Watching the dawn of a new technology is sure exciting. When I was a student at UMASS I remember hearing about the invention of the blue/violet LED, which was followed by the white LED, which is just a blue/violet LED painted in phosphors. That was well less than two decades ago. I knew it would be widespread technology back then, and it has been amazing to see how fast it went from lab to mass production.
LEDs have started to change the whole way the world looks, and will continue to do so. Watch an old movie wherever they show lighting -- all those neon signs in shop windows, the bulb-behind-plastic-button control panels in the old scifi movies -- you can instantly tell the footage is old before you even see an actor on the screen. It just feels old.
Here's another technology that will change the way the world looks, even though you'll probably never actually see one face to face.
http://www.eetasia.com/ART_8800561469_480200_NT_b2dceaa5.HTM
A team of Duke University chemists has modified a method for growing long, straight, numerous and well-aligned carbon cylinders only a few atoms thick that paves the way for manufacturing reliable electronic nanocircuits.
After making the nanotubes by chemical vapor deposition in a small furnace set to a temperature of 900°C, the researchers assembled some of them into field-effect transistors to test their electronic properties.
"I think it's the holy grail for the field," Liu said. "Every piece is now there, including the control of location, orientation and electronic properties all together. We are positioned to make large numbers of electronic devices such as high-current field-effect transistors and sensors."
What they are saying is they have figured out how to make a neat row of carbon nanotubes -- lots of them lined up side by side. While a few of them lined up side by side can help make much smaller, more powerful, and less power hungry computers, lots of them lined up in a row can make a high current device called a FET.
So what is a "high current FET?"
Let's put it this way. Every computer, compact fluorescent bulb, uninterruptible power supply, audio-visual gadget -- just about everything that has advanced electronics in it, has to convert the power from the plug into a more digestible form. Even in a laptop powered on a battery, still, the power has to be smoothed and chewed, many times, because different parts of the computer have different needs. Inevitably, some of it gets wasted in the process.
These days we use a hybrid transistor called and IBGT for that. These days, in off the shelf equipment, we waste 10 to 15% of the power we use every time we have to convert it.
Before that we had the plain old FET. Back then we used to waste 15 to 25% of the power we used.
Back in what seems like ancient times, we used very simple transformer and rectifier circuits, and many times something called linear regulators. Well let's just say we wasted a whole lot of electricity back then.
These new FETs will not be just a nudge up to 5-10%, but two steps up from where we are now. We'll be under 5% wasted power when these hit the market. This one invention will shave a few percent of the total U.S. residential energy consumption.
Before you say "meh, just a few percent?" consider this:
If we are going to have a "smart grid" to allow distributed power generation from individually and community owned renewable resources, we're going to be doing a whole lot more power converting -- back and forth as power is moved up and down power lines instead of just going down.

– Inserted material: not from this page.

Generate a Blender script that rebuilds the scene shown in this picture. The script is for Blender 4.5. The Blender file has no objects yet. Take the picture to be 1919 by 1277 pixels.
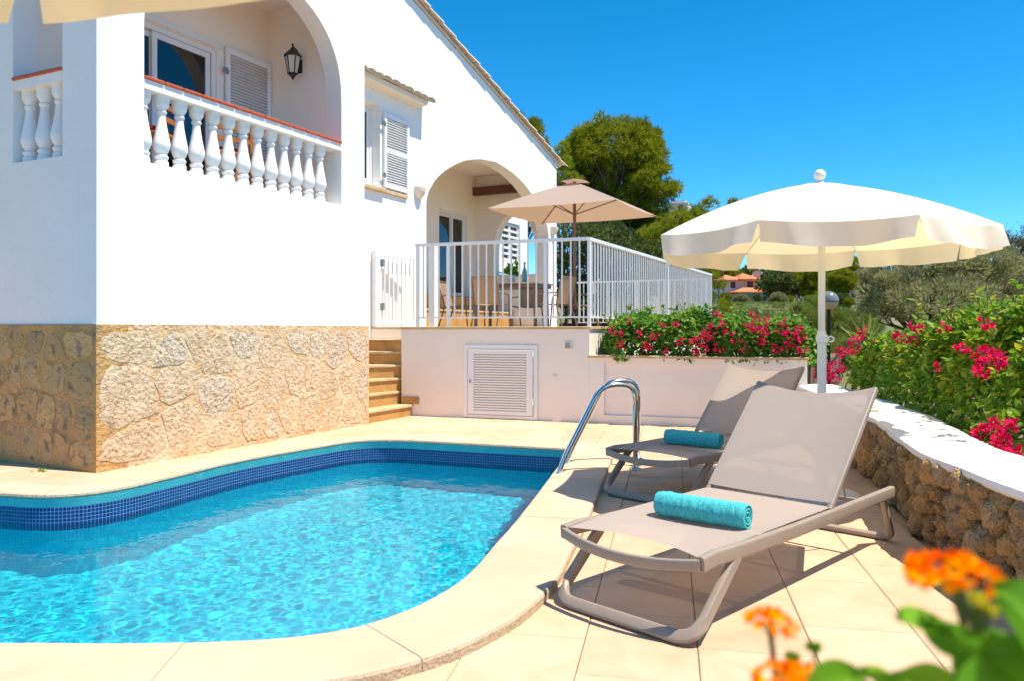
import bpy, math, random
import numpy as np
from mathutils import Vector, Matrix, noise
R = math.radians
rnd = random.Random(7)
nrng = np.random.default_rng(11)
scene = bpy.context.scene
col = scene.collection

# ------------------------------------------------------------------ camera
cd = bpy.data.cameras.new('camera')
cam = bpy.data.objects.new('camera', cd); col.objects.link(cam)
cam.location = (0, 0, 1.2); cam.rotation_euler = (R(90), 0, 0)
cd.sensor_width = 36; cd.lens = 36 * 1480 / 1919
cd.shift_y = -21.5 / 1919
cd.clip_start = 0.05; cd.clip_end = 4000
cd.dof.use_dof = True; cd.dof.focus_distance = 6.0; cd.dof.aperture_fstop = 4.6
scene.camera = cam
# ------------------------------------------------------------------ sky and sun
SUN_EL = 67.0
SUN = Vector((0.951 * math.cos(R(SUN_EL)), -0.309 * math.cos(R(SUN_EL)), math.sin(R(SUN_EL)))).normalized()
world = bpy.data.worlds.new('World'); scene.world = world; world.use_nodes = True
wn, wl = world.node_tree.nodes, world.node_tree.links
bg = wn['Background']; bg.inputs['Strength'].default_value = 0.102
sky = wn.new('ShaderNodeTexSky'); sky.sky_type = 'NISHITA'; sky.sun_disc = False
sky.sun_elevation = R(SUN_EL); sky.sun_rotation = math.atan2(SUN.x, SUN.y)
sky.altitude = 1500; sky.air_density = 0.75; sky.dust_density = 0.0; sky.ozone_density = 5.0
hs = wn.new('ShaderNodeHueSaturation'); hs.inputs['Saturation'].default_value = 1.32; hs.inputs['Hue'].default_value = .486
wl.new(sky.outputs[0], hs.inputs['Color']); wl.new(hs.outputs[0], bg.inputs['Color'])
sl = bpy.data.lights.new('sun', 'SUN'); sl.energy = 3.1; sl.angle = R(0.53); sl.color = (1.0, 0.905, 0.755)
so = bpy.data.objects.new('sun', sl); col.objects.link(so)
so.rotation_euler = SUN.to_track_quat('Z', 'Y').to_euler(); so.location = (20, -5, 40)
scene.view_settings.view_transform = 'Standard'; scene.view_settings.look = 'None'
scene.view_settings.exposure = 1.28; scene.view_settings.gamma = 1.0
scene.view_settings.use_curve_mapping = False
scene.cycles.use_denoising = True
scene.cycles.max_bounces = 10; scene.cycles.transparent_max_bounces = 24
scene.cycles.sample_clamp_indirect = 6.0
sl.cycles.is_caustics_light = True

# ------------------------------------------------------------------ helpers
class MB:
    def __init__(s): s.v = []; s.f = []; s.uv = None
    def add(s, vs, fs):
        o = len(s.v); s.v += [tuple(p) for p in vs]; s.f += [tuple(i + o for i in f) for f in fs]; return s
    def box(s, x0, x1, y0, y1, z0, z1, M=None):
        vs = [(x, y, z) for z in (z0, z1) for y in (y0, y1) for x in (x0, x1)]
        if M is not None: vs = [M @ Vector(p) for p in vs]
        return s.add(vs, [(0, 2, 3, 1), (4, 5, 7, 6), (0, 1, 5, 4), (2, 6, 7, 3), (0, 4, 6, 2), (1, 3, 7, 5)])
    def bbox(s, x0, x1, y0, y1, z0, z1, b=0.005, M=None):   # box with chamfered top and vertical edges
        b = min(b, (x1 - x0) * .45, (y1 - y0) * .45, (z1 - z0) * .45)
        def ring(d, z): return [(x0 + d + b, y0 + d, z), (x1 - d - b, y0 + d, z), (x1 - d, y0 + d + b, z), (x1 - d, y1 - d - b, z),
                                (x1 - d - b, y1 - d, z), (x0 + d + b, y1 - d, z), (x0 + d, y1 - d - b, z), (x0 + d, y0 + d + b, z)]
        vs = ring(b * .7, z0) + ring(0, z0 + b) + ring(0, z1 - b) + ring(b * .7, z1)
        if M is not None: vs = [M @ Vector(p) for p in vs]
        fs = [tuple(range(7, -1, -1)), tuple(range(24, 32))]
        for k in range(3):
            for i in range(8): fs.append((k * 8 + i, k * 8 + (i + 1) % 8, k * 8 + 8 + (i + 1) % 8, k * 8 + 8 + i))
        return s.add(vs, fs)
    def prism(s, poly, z0, z1, b=0.0):
        n = len(poly); A = sum(poly[i][0] * poly[(i + 1) % n][1] - poly[(i + 1) % n][0] * poly[i][1] for i in range(n))
        if A < 0: poly = poly[::-1]
        if b:
            ins = inset(poly, b)
            vs = [(x, y, z0) for x, y in poly] + [(x, y, z1 - b) for x, y in poly] + [(x, y, z1) for x, y in ins]; L = 2
        else:
            vs = [(x, y, z0) for x, y in poly] + [(x, y, z1) for x, y in poly]; L = 1
        fs = [tuple(range(n - 1, -1, -1)), tuple(range(L * n, L * n + n))]
        for k in range(L):
            for i in range(n): fs.append((k * n + i, k * n + (i + 1) % n, (k + 1) * n + (i + 1) % n, (k + 1) * n + i))
        return s.add(vs, fs)
    def sweep(s, path, prof, closed=False, up=None, scale=None, caps=True):
        path = [Vector(p) for p in path]; n = len(path); m = len(prof); vs = []
        T0 = None; N = None
        for i, p in enumerate(path):
            if closed: t = (path[(i + 1) % n] - path[i - 1]).normalized()
            else: t = (path[min(i + 1, n - 1)] - path[max(i - 1, 0)]).normalized()
            if up is not None:
                N = Vector(up) - t * t.dot(Vector(up)); N.normalize()
            elif N is None:
                a = Vector((0, 0, 1)) if abs(t.z) < .9 else Vector((1, 0, 0)); N = (a - t * t.dot(a)).normalized()
            else: N = (N - t * t.dot(N)).normalized()
            B = t.cross(N); k = scale[i] if scale else 1
            vs += [p + N * (q[1] * k) + B * (q[0] * k) for q in prof]
        fs = []
        for i in range(n if closed else n - 1):
            for j in range(m):
                a, b = i * m + j, i * m + (j + 1) % m; c, d = ((i + 1) % n) * m + (j + 1) % m, ((i + 1) % n) * m + j
                fs.append((a, d, c, b))
        if caps and not closed: fs += [tuple(range(m)), tuple(range((n - 1) * m + m - 1, (n - 1) * m - 1, -1))]
        return s.add(vs, fs)
    def tube(s, path, r, n=8, closed=False, scale=None):
        return s.sweep(path, [(r * math.cos(2 * math.pi * i / n), r * math.sin(2 * math.pi * i / n)) for i in range(n)], closed, None, scale)
    def bar(s, p, q, w, h, up=(0, 0, 1)):
        return s.sweep([p, q], [(-w / 2, -h / 2), (w / 2, -h / 2), (w / 2, h / 2), (-w / 2, h / 2)], False, up)
    def lathe(s, prof, c=(0, 0, 0), n=16):
        vs = []; m = len(prof)
        for r, z in prof: vs += [(c[0] + r * math.cos(2 * math.pi * i / n), c[1] + r * math.sin(2 * math.pi * i / n), c[2] + z) for i in range(n)]
        fs = [tuple(range(n - 1, -1, -1)), tuple(range((m - 1) * n, m * n))]
        for k in range(m - 1):
            for i in range(n): fs.append((k * n + i, k * n + (i + 1) % n, (k + 1) * n + (i + 1) % n, (k + 1) * n + i))
        return s.add(vs, fs)
    def mesh(s, name, m, smooth=False):
        me = bpy.data.meshes.new(name); me.from_pydata([tuple(p) for p in s.v], [], s.f)
        if m: me.materials.append(m)
        if smooth:
            me.polygons.foreach_set('use_smooth', [True] * len(me.polygons))
        me.update(); return me
    def build(s, name, m, parent=None, smooth=False, auto=None):
        o = bpy.data.objects.new(name, s.mesh(name, m, smooth or auto is not None)); col.objects.link(o)
        if auto is not None: sharp(o.data, auto)
        if parent is not None: o.parent = parent
        return o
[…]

Somewhere in some board room, some bean counter is deciding how fast a power company can smarten up their grid. Among the numbers he is crunching is the amount of energy that is wasted if a power company borrows electricity for ten minutes from a plug-in hybrid car parked in joe six pack's garage. It will actually be a pretty important number in the equation...
By the way. Here's a word you'll be hearing a lot as carbon nanotubes become more and more important -- "chirality." Here's what that is. Take a two cans of soda and a sheet of bubble wrap. Cut a strip 3 bubbles wide from the bubble wrap. Cut another strip 4 bubbles wide. Now wrap one strip around each soda can snugly in a spiral, lining up the bubbles at the edges. See how the rows of bubbles line up differently? That's chirality.
As it turns out you can grow carbon nanotubes with a lot of different chiralities. Some of them will behave like a metal wire, and others will behave like a glass wire. Within those two groups there are other more subtle differences in the properties of nanotubes -- all just because they spiral around in different ways from one another. Figuring out how to manipulate and exploit these differences is one of the fascinating things scientists are up to these days.
And even though you can't even see the stuff they are working on with visible light, no matter how powerful a microscope you have, it's that work that enables the stuff you use today, and what tomorrow's skylines, streets, sidewalks, and rooftops will look like.